Exercise. Retype the material that follows, keeping every word as it is.

Information provided.
-----
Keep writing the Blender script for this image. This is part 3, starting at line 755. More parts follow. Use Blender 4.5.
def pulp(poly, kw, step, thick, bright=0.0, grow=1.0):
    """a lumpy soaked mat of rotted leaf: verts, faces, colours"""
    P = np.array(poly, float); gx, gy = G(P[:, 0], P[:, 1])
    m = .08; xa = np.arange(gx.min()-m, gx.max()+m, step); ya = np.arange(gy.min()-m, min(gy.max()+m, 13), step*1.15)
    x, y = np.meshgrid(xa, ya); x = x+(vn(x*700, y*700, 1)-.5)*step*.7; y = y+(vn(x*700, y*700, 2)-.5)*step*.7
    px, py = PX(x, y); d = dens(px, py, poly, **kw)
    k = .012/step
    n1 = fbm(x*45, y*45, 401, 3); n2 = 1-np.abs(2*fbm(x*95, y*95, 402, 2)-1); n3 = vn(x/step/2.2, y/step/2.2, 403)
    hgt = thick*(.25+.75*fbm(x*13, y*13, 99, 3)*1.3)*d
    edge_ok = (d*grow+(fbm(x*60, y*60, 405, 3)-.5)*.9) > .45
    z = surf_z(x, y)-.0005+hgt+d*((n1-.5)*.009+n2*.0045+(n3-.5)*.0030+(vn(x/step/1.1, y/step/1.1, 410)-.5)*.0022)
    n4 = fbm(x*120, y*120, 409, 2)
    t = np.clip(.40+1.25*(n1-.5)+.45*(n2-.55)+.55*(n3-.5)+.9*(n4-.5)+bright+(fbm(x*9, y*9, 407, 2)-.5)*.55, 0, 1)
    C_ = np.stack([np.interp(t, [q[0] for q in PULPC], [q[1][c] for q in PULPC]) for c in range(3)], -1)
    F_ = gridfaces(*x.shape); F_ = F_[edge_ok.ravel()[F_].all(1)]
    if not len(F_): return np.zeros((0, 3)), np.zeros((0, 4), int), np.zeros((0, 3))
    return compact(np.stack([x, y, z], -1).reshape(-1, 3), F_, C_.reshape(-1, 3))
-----
Solution.
Keep writing the Blender script for this image. This is part 3, starting at line 755. More parts follow. Use Blender 4.5.
def pulp(poly, kw, step, thick, bright=0.0, grow=1.0):
    """a lumpy soaked mat of rotted leaf: verts, faces, colours"""
    P = np.array(poly, float); gx, gy = G(P[:, 0], P[:, 1])
    m = .08; xa = np.arange(gx.min()-m, gx.max()+m, step); ya = np.arange(gy.min()-m, min(gy.max()+m, 13), step*1.15)
    x, y = np.meshgrid(xa, ya); x = x+(vn(x*700, y*700, 1)-.5)*step*.7; y = y+(vn(x*700, y*700, 2)-.5)*step*.7
    px, py = PX(x, y); d = dens(px, py, poly, **kw)
    k = .012/step
    n1 = fbm(x*45, y*45, 401, 3); n2 = 1-np.abs(2*fbm(x*95, y*95, 402, 2)-1); n3 = vn(x/step/2.2, y/step/2.2, 403)
    hgt = thick*(.25+.75*fbm(x*13, y*13, 99, 3)*1.3)*d
    edge_ok = (d*grow+(fbm(x*60, y*60, 405, 3)-.5)*.9) > .45
    z = surf_z(x, y)-.0005+hgt+d*((n1-.5)*.009+n2*.0045+(n3-.5)*.0030+(vn(x/step/1.1, y/step/1.1, 410)-.5)*.0022)
    n4 = fbm(x*120, y*120, 409, 2)
    t = np.clip(.40+1.25*(n1-.5)+.45*(n2-.55)+.55*(n3-.5)+.9*(n4-.5)+bright+(fbm(x*9, y*9, 407, 2)-.5)*.55, 0, 1)
    C_ = np.stack([np.interp(t, [q[0] for q in PULPC], [q[1][c] for q in PULPC]) for c in range(3)], -1)
    F_ = gridfaces(*x.shape); F_ = F_[edge_ok.ravel()[F_].all(1)]
    if not len(F_): return np.zeros((0, 3)), np.zeros((0, 4), int), np.zeros((0, 3))
    return compact(np.stack([x, y, z], -1).reshape(-1, 3), F_, C_.reshape(-1, 3))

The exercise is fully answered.